Supplied data
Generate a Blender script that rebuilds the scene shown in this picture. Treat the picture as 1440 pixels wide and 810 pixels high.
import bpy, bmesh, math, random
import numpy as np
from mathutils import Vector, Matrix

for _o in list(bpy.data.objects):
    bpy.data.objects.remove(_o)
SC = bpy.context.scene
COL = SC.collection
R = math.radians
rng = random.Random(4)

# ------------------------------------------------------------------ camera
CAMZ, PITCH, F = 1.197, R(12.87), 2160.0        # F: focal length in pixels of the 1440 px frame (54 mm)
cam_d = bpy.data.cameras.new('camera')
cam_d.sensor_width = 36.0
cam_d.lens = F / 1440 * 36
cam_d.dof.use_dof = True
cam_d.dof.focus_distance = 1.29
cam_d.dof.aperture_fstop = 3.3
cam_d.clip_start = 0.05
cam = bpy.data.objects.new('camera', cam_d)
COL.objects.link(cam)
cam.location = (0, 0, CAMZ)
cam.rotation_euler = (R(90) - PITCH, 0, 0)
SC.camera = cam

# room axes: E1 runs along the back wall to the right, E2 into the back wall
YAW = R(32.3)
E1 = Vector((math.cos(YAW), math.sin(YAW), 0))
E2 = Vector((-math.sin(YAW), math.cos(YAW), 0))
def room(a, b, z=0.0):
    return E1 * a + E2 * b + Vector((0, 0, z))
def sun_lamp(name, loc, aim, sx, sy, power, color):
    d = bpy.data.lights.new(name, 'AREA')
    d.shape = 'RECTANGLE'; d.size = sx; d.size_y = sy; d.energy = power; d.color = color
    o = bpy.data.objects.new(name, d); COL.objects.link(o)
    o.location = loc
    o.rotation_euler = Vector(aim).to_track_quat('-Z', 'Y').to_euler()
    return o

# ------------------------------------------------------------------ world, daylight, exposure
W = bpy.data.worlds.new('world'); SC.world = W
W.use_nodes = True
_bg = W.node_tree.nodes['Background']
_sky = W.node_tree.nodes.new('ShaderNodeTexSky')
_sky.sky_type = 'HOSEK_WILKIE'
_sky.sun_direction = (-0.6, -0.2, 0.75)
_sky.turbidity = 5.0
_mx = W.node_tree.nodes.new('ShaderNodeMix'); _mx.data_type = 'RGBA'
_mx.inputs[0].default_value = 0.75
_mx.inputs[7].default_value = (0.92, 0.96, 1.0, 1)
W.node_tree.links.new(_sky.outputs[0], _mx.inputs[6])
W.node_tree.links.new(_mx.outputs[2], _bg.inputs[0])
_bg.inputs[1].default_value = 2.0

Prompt
Extract the first line above and each line after it up to and including the one with "from mathutils import Vector, Matrix", please, exactly and with nothing else.

Solution to this exercise
Generate a Blender script that rebuilds the scene shown in this picture. Treat the picture as 1440 pixels wide and 810 pixels high.
import bpy, bmesh, math, random
import numpy as np
from mathutils import Vector, Matrix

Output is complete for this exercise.